Data provided start

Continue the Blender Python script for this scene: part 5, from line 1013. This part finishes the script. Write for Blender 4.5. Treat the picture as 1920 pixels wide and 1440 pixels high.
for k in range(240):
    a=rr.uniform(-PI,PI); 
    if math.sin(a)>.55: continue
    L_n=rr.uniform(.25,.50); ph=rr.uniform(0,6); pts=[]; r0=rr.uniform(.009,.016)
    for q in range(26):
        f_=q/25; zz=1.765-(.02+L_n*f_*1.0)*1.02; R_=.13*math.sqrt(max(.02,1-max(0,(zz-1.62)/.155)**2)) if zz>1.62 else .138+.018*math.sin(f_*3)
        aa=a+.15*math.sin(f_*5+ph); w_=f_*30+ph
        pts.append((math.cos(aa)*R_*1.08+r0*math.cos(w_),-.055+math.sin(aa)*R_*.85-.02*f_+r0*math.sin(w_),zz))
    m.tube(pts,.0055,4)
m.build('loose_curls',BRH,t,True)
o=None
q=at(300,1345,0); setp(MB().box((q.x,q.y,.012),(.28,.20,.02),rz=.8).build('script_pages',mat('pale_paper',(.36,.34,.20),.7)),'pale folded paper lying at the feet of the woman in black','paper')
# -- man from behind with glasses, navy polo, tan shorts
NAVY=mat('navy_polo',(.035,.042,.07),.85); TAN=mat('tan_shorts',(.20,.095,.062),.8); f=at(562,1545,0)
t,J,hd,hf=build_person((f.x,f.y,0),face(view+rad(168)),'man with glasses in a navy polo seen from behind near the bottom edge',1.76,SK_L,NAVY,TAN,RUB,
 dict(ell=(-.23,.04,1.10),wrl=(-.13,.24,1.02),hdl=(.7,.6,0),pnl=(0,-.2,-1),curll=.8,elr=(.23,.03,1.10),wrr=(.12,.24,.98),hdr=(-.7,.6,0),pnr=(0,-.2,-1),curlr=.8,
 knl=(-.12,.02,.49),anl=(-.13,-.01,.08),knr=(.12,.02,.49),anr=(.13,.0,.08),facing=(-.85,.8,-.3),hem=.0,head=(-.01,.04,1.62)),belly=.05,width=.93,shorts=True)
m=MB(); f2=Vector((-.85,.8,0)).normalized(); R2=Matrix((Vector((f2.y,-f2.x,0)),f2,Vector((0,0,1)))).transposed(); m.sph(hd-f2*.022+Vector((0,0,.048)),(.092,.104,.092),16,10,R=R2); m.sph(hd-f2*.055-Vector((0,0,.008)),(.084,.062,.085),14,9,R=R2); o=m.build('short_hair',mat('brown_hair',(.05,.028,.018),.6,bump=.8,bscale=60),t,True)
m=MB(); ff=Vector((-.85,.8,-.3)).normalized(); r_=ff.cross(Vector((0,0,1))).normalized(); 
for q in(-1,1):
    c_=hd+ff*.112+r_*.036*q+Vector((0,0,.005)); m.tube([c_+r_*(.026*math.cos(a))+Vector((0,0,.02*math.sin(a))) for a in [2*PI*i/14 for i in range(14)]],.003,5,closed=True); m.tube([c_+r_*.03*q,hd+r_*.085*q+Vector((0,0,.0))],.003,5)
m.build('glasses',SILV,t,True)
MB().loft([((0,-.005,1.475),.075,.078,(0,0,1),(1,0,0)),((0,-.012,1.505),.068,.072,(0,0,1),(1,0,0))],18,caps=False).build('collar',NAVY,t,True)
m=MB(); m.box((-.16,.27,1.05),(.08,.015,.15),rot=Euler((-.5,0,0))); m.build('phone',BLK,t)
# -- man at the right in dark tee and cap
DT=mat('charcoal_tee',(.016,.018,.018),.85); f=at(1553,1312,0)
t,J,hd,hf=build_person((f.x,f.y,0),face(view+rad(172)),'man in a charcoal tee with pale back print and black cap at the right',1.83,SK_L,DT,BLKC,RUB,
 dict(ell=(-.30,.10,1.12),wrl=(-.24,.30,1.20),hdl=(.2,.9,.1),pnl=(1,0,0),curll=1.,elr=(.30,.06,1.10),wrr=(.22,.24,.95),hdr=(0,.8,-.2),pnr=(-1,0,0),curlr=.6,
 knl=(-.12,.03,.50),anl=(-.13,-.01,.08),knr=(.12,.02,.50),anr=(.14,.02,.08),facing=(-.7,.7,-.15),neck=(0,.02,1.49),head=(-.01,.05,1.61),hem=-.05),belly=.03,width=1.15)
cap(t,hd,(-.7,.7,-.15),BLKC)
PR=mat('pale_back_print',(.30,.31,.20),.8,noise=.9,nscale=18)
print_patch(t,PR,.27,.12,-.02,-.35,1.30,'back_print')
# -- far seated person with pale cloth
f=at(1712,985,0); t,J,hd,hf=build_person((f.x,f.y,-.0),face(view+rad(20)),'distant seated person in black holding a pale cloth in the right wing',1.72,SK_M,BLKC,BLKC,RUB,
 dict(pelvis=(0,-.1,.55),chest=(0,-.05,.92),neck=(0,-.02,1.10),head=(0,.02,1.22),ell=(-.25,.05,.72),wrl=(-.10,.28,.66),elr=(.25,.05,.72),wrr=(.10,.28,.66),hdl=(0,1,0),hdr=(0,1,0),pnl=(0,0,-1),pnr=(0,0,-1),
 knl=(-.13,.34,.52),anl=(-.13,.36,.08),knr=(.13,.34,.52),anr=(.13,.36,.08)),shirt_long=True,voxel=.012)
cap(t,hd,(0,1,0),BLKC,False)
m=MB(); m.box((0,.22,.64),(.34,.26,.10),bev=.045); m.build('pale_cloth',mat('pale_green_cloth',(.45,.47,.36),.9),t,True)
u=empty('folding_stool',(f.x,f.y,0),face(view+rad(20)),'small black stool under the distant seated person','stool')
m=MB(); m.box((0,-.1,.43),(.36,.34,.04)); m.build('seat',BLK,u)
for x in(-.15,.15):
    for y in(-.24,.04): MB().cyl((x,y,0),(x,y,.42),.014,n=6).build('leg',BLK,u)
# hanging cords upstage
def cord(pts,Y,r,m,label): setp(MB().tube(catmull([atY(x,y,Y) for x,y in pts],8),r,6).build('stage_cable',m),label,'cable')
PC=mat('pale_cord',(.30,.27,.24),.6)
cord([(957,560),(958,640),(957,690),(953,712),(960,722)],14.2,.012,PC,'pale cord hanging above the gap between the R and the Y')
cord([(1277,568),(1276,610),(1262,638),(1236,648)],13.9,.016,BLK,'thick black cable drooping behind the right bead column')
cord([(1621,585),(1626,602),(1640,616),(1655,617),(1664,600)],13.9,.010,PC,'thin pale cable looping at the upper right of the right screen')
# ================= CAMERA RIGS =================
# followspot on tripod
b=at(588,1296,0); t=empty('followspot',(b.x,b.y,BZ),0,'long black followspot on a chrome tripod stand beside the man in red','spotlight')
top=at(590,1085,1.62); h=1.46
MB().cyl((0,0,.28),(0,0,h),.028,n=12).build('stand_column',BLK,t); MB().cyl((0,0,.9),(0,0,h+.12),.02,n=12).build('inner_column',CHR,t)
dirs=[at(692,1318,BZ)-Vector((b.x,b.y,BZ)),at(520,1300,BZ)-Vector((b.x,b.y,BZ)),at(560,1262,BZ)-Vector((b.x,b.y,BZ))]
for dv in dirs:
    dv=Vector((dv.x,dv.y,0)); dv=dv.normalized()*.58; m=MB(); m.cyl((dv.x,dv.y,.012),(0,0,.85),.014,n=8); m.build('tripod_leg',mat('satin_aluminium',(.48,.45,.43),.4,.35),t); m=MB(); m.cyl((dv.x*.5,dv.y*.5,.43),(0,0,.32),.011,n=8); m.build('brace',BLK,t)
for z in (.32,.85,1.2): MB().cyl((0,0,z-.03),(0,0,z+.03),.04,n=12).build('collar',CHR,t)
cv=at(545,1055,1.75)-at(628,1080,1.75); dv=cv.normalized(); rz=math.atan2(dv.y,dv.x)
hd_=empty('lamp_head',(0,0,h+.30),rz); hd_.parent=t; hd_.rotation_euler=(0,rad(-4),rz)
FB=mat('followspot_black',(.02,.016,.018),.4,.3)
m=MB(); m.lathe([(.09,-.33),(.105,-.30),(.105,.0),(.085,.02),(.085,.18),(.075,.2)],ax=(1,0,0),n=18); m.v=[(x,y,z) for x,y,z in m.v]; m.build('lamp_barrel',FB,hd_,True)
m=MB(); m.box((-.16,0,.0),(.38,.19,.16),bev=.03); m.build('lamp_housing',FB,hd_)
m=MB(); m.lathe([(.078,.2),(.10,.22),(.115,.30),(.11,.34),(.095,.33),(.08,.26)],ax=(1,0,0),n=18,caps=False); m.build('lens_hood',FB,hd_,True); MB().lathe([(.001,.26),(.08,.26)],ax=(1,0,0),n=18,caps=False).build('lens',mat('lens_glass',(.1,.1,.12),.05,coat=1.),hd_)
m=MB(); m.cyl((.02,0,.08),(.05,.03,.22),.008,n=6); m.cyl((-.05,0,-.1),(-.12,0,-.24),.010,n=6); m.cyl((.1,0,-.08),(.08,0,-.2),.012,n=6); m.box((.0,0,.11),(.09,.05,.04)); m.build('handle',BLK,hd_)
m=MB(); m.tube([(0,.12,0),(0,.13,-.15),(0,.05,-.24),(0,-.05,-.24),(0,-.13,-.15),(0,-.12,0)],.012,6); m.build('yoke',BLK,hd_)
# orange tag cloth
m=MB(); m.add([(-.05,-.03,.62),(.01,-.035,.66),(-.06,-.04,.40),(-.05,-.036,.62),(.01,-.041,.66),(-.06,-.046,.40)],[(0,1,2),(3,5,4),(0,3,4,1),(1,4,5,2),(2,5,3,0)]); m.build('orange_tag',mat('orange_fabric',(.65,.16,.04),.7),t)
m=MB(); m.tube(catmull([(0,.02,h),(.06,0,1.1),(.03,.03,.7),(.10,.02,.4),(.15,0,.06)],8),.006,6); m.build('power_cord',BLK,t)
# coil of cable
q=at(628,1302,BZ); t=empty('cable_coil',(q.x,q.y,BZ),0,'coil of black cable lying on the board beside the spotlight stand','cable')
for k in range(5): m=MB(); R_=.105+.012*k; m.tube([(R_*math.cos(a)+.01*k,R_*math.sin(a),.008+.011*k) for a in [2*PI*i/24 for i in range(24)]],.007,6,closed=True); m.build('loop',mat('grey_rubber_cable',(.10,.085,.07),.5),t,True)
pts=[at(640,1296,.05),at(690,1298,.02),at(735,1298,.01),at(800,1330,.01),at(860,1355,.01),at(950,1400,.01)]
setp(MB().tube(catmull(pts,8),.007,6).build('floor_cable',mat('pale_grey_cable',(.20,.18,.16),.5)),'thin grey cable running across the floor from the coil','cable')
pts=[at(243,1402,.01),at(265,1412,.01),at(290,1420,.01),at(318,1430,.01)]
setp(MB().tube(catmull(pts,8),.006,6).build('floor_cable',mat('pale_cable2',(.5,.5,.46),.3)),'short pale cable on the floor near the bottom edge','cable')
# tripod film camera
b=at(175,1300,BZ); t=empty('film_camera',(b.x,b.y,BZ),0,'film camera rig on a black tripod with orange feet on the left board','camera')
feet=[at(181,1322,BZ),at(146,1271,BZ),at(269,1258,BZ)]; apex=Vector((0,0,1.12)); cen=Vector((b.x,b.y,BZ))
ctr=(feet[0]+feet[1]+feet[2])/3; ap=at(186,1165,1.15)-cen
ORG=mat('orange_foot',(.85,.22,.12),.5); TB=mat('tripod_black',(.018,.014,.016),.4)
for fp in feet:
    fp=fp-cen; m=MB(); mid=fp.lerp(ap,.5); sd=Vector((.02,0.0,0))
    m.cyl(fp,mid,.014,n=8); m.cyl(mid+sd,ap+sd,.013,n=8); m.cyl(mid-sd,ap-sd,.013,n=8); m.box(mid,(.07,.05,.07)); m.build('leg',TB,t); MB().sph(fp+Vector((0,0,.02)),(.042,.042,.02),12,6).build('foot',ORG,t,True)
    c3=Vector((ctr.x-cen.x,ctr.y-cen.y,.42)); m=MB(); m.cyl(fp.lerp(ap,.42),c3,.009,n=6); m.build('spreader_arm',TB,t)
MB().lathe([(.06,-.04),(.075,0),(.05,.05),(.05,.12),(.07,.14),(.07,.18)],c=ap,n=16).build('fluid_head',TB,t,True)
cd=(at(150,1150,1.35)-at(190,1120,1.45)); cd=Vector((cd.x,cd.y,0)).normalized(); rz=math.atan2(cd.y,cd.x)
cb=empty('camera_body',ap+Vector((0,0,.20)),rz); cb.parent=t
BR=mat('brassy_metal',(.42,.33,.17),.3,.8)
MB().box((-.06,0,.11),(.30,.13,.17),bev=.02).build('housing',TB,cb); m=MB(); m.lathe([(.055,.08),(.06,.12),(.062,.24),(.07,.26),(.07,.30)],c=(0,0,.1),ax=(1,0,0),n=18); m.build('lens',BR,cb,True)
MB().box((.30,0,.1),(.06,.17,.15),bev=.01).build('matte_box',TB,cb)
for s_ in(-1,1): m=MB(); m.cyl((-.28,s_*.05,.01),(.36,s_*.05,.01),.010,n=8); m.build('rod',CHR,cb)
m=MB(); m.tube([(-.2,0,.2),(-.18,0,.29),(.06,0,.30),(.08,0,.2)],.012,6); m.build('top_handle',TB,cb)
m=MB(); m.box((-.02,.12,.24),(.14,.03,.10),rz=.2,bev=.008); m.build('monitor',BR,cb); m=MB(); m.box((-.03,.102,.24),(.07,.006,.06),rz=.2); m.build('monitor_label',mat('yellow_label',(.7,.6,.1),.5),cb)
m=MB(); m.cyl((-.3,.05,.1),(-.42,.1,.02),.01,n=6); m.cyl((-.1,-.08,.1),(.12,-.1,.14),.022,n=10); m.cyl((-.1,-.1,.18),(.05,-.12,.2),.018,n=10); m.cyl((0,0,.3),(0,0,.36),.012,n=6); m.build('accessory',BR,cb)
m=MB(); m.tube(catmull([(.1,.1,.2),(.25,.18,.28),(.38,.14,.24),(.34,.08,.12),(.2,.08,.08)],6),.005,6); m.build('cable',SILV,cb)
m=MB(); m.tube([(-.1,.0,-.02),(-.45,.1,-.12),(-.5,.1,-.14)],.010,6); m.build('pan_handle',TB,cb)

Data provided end

Work to do:
Only a number is wanted here: how many lines in the data above include the string "from"?

Finished task:
4